Boom is a bootstrap company founded by ex-Shopify employees Robleh Jama and Krishna Satya. The app works with all major video conferencing apps, including Zoom, Google Meet, Microsoft Teams, etc. Once installed, you can add customized themes to your video call display, including your name, title, location, time, and weather.
Plus, you can react to calls with on-screen effects, stickers, and GIFs. You can also fine-tune your look with controls like brightness, contrast, saturation, shadows, hue, and exposure. There are also different presets for different looks.
Additionally, users can design the off-camera screen to display a customized design instead of a blank screen.
The company is also currently rolling out a new feature that tracks meeting times.
The co-founders told TechCrunch that they started working on the idea during a period of remote work at Shopify.
“We realized that we were no longer just knowledge workers, we were all streamers. We had the hardware: great cameras, microphones, home offices that doubled as broadcast studios. But the software? It was still just Zoom, Meet, and Teams. Our frustration with existing tools was the catalyst for Boom,” they say.
Boom's co-founders emphasized that the product is meant to make video calling across different apps more fun and engaging.
The startup has been testing the product for over a year and launched it publicly in April.
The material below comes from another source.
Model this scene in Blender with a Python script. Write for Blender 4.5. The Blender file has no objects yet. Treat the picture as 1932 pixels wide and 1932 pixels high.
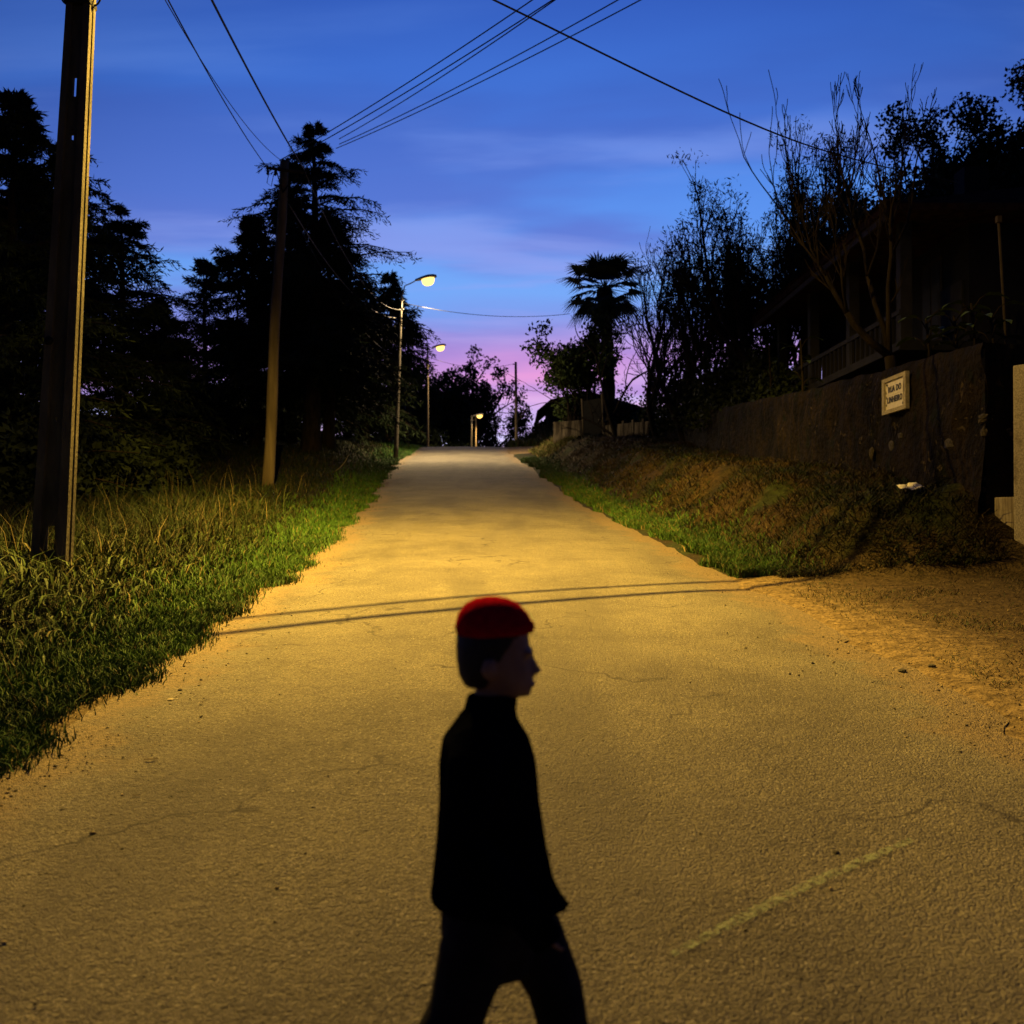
import bpy, bmesh, math, random
import numpy as np
from mathutils import Vector, Matrix

R = math.radians
rng = np.random.default_rng(7)
random.seed(7)
scene = bpy.context.scene
COL = scene.collection

# ------------------------------------------------------------------ camera
F = 1932.0            # focal length in units of a 1932 px wide picture
PITCH = R(1.0)
CAMZ = 1.6
cam_d = bpy.data.cameras.new('camera')
cam_d.sensor_width = 36; cam_d.lens = 36; cam_d.clip_start = 0.05; cam_d.clip_end = 3000
cam = bpy.data.objects.new('camera', cam_d); COL.objects.link(cam)
cam.location = (0, 0, CAMZ); cam.rotation_euler = (R(90) + PITCH, 0, 0)
cam_d.dof.use_dof = True; cam_d.dof.focus_distance = 9.5; cam_d.dof.aperture_fstop = 2.6
scene.camera = cam

# ------------------------------------------------------------------ world: dusk sky
world = bpy.data.worlds.new('World'); scene.world = world; world.use_nodes = True
SUN_AZ = R(2)          # after-glow lies straight up the road
def srgb(r, g, b):
    f = lambda c: (c/255/12.92) if c/255 <= 0.04045 else ((c/255+0.055)/1.055)**2.4
    return (f(r), f(g), f(b), 1)
def build_world():
    nt = world.node_tree; nt.nodes.clear(); N = nt.nodes.new; L = nt.links.new
    out = N('ShaderNodeOutputWorld'); bg = N('ShaderNodeBackground')
    L(bg.outputs[0], out.inputs[0])
    tc = N('ShaderNodeTexCoord'); sep = N('ShaderNodeSeparateXYZ'); L(tc.outputs['Generated'], sep.inputs[0])
    def math_(op, a, b=None, c=None, clamp=False):
        m = N('ShaderNodeMath'); m.operation = op; m.use_clamp = clamp
        for i, v in enumerate((a, b, c)):
            if v is None: continue
            if isinstance(v, (int, float)): m.inputs[i].default_value = v
            else: L(v, m.inputs[i])
        return m.outputs[0]
    def mix(fac, a, b, t='MIX'):
        m = N('ShaderNodeMix'); m.data_type = 'RGBA'; m.blend_type = t
        for i, v in ((0, fac), (6, a), (7, b)):
            if isinstance(v, (int, float)): m.inputs[i].default_value = v
            elif isinstance(v, tuple): m.inputs[i].default_value = v
            else: L(v, m.inputs[i])
        return m.outputs[2]
    def ramp(fac, stops, interp='EASE'):
        r = N('ShaderNodeValToRGB'); L(fac, r.inputs[0]); cr = r.color_ramp; cr.interpolation = interp
        while len(cr.elements) < len(stops): cr.elements.new(0.5)
        for e, (p, c) in zip(cr.elements, stops): e.position = p; e.color = c
        return r.outputs[0]
    x, y, z = sep.outputs
    # wavy elevation so that the bands of the after-glow are not ruled lines
    n0 = N('ShaderNodeTexNoise'); n0.inputs['Scale'].default_value = 3.0; n0.inputs['Detail'].default_value = 4
    mp0 = N('ShaderNodeMapping'); mp0.inputs['Scale'].default_value = (1.0, 1.0, 5.0); L(tc.outputs['Generated'], mp0.inputs[0]); L(mp0.outputs[0], n0.inputs[0])
    wob = math_('MULTIPLY', math_('SUBTRACT', n0.outputs[0], 0.5), 0.055)
    el = math_('ADD', z, wob)
    grad = ramp(el, [(0.0, srgb(205, 200, 242)), (0.085, srgb(196, 202, 250)), (0.125, srgb(176, 182, 246)),
                     (0.16, srgb(140, 138, 220)), (0.19, srgb(112, 140, 224)), (0.225, srgb(104, 162, 242)),
                     (0.29, srgb(82, 142, 234)), (0.37, srgb(60, 116, 216)), (0.46, srgb(46, 94, 194)), (1.0, srgb(18, 46, 124))], 'LINEAR')
    # pink patch of the after-glow, low over the end of the road
    gx_ = math_('DIVIDE', math_('SUBTRACT', x, 0.02), 0.13); gz_ = math_('DIVIDE', math_('SUBTRACT', el, 0.148), 0.028)
    g2 = math_('ADD', math_('MULTIPLY', gx_, gx_), math_('MULTIPLY', gz_, gz_)); gl = math_('POWER', 2.718, math_('MULTIPLY', g2, -1.0))
    gl = math_('MULTIPLY', gl, math_('GREATER_THAN', y, 0.0))
    grad = mix(math_('MULTIPLY', gl, 0.9), grad, srgb(224, 146, 214))
    # the sky darkens away from the after-glow
    az = math_('MULTIPLY_ADD', y, math.cos(SUN_AZ), math_('MULTIPLY', x, math.sin(SUN_AZ)))
    side = ramp(math_('MULTIPLY_ADD', az, 0.5, 0.5), [(0.0, (0.03, 0.035, 0.05, 1)), (0.6, (0.14, 0.16, 0.2, 1)), (0.88, (0.55, 0.58, 0.64, 1)), (0.97, (1.05, 1.05, 1.05, 1))], 'EASE')
    sky = mix(1.0, grad, side, 'MULTIPLY')
    # streaks of cloud seen in perspective on a high flat layer
    den = math_('ADD', math_('MAXIMUM', z, 0.0), 0.10)
    comb = N('ShaderNodeCombineXYZ'); L(math_('DIVIDE', x, den), comb.inputs[0]); L(math_('DIVIDE', y, den), comb.inputs[1])
    def cloud(rot, sc, loc, scale, lo, hi, detail=5):
        mp = N('ShaderNodeMapping'); mp.inputs['Rotation'].default_value = (0, 0, rot); mp.inputs['Scale'].default_value = sc; mp.inputs['Location'].default_value = loc
        L(comb.outputs[0], mp.inputs[0])
        n = N('ShaderNodeTexNoise'); n.inputs['Scale'].default_value = scale; n.inputs['Detail'].default_value = detail; n.inputs['Roughness'].default_value = 0.48; n.inputs['Distortion'].default_value = 0.25
        L(mp.outputs[0], n.inputs[0])
        mr = N('ShaderNodeMapRange'); mr.interpolation_type = 'SMOOTHSTEP'; mr.inputs[1].default_value = lo; mr.inputs[2].default_value = hi
        L(n.outputs[0], mr.inputs[0]); return mr.outputs[0]
    c1 = cloud(R(-28), (0.6, 1.25, 1), (5.6, 3.4, 0), 1.1, 0.44, 0.62)
    c2 = cloud(R(-20), (0.5, 1.4, 1), (8.4, 5.2, 0), 1.8, 0.47, 0.66, 7)
    cl_dark = ramp(z, [(0.08, srgb(170, 150, 225)), (0.16, srgb(172, 132, 212)), (0.20, srgb(112, 124, 210)), (0.30, srgb(76, 112, 206)), (0.40, srgb(52, 96, 192)), (0.48, srgb(40, 84, 180)), (1.0, srgb(18, 36, 96))], 'LINEAR')
    cl_light = ramp(z, [(0.08, srgb(222, 200, 245)), (0.15, srgb(216, 150, 214)), (0.20, srgb(150, 158, 234)), (0.30, srgb(124, 152, 232)), (0.40, srgb(84, 130, 222)), (0.48, srgb(62, 108, 204)), (1.0, srgb(28, 56, 136))], 'LINEAR')
    cd = mix(1.0, cl_dark, side, 'MULTIPLY'); clt = mix(1.0, cl_light, side, 'MULTIPLY')
    sky = mix(math_('MULTIPLY', c1, 0.95), sky, cd)
    sky = mix(math_('MULTIPLY', c2, 0.7), sky, clt)
    # a little physical twilight on top
    st = N('ShaderNodeTexSky'); st.sky_type = 'NISHITA'; st.sun_disc = False; st.sun_elevation = R(0.5); st.sun_rotation = SUN_AZ
    sky = mix(0.012, sky, st.outputs[0], 'ADD')
    L(sky, bg.inputs[0]); bg.inputs[1].default_value = 1.0
build_world()

# the last of the sun, already at the horizon behind the trees
sun_d = bpy.data.lights.new('sun', 'SUN'); sun_d.energy = 0.02; sun_d.angle = R(12); sun_d.color = (1, 0.7, 0.75)
sun = bpy.data.objects.new('sun', sun_d); COL.objects.link(sun)
sun.rotation_euler = (R(-89), 0, -SUN_AZ)

scene.view_settings.view_transform = 'Standard'; scene.view_settings.look = 'None'
scene.view_settings.exposure = 0; scene.view_settings.gamma = 1; scene.view_settings.use_curve_mapping = False
scene.cycles.max_bounces = 4; scene.cycles.diffuse_bounces = 2; scene.cycles.glossy_bounces = 2
scene.cycles.transparent_max_bounces = 8
scene.cycles.use_denoising = True
scene.cycles.sample_clamp_indirect = 4

# ------------------------------------------------------------------ helpers
def at(px, py, d):
    """world point on the ray through picture point (px,py), 1932 px square, at depth y = d"""
    u = (px-966)/F; v = (966-py)/F
    c, s = math.cos(PITCH), math.sin(PITCH)
    dy = c - v*s; dz = s + v*c
    return Vector((u/dy*d, d, CAMZ + dz/dy*d))

def link(name, me, mat=None, parent=None):
    o = bpy.data.objects.new(name, me); COL.objects.link(o)
    if mat is not None and not me.materials: me.materials.append(mat)
    if parent is not None: o.parent = parent
    return o
def tag(o, label=None, cat=None, group=None, kind=None):
    if label: o['label'] = label
    if cat: o['category'] = cat
    if group: o['group'] = group
    if kind: o['kind'] = kind
    return o
def thing(name, label, cat, loc=(0, 0, 0), group=None):
    o = bpy.data.objects.new(name, None); COL.objects.link(o); o.location = loc; o.empty_display_size = 0.2
    return tag(o, label, cat, group)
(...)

The company previously offered a paid-only product, but tweaked its pricing model this summer to become a freemium service.
Users can use the virtual camera, themes, and reactions for free, but advanced camera controls, premium themes, custom branding, and screen sharing features like presenter overlay and cursor highlight magnifier will cost $7 per month, $70 per year, or $199 for a lifetime license.
Later this month, the startup plans to launch a timeboxing feature to limit certain discussion topics.
In the next release cycle, Boom is working on features such as an agenda tracker, dynamic polls, and quizzes.
Boom's co-founders believe they can grow the product organically without venture backing.
“We've decided not to go down the venture capital route, but rather take a more independent path. Our goal is to make Boom so useful that it continues to grow organically and be profitable for 10+ years. If we can do that while remaining indie, that would be the dream,” they said.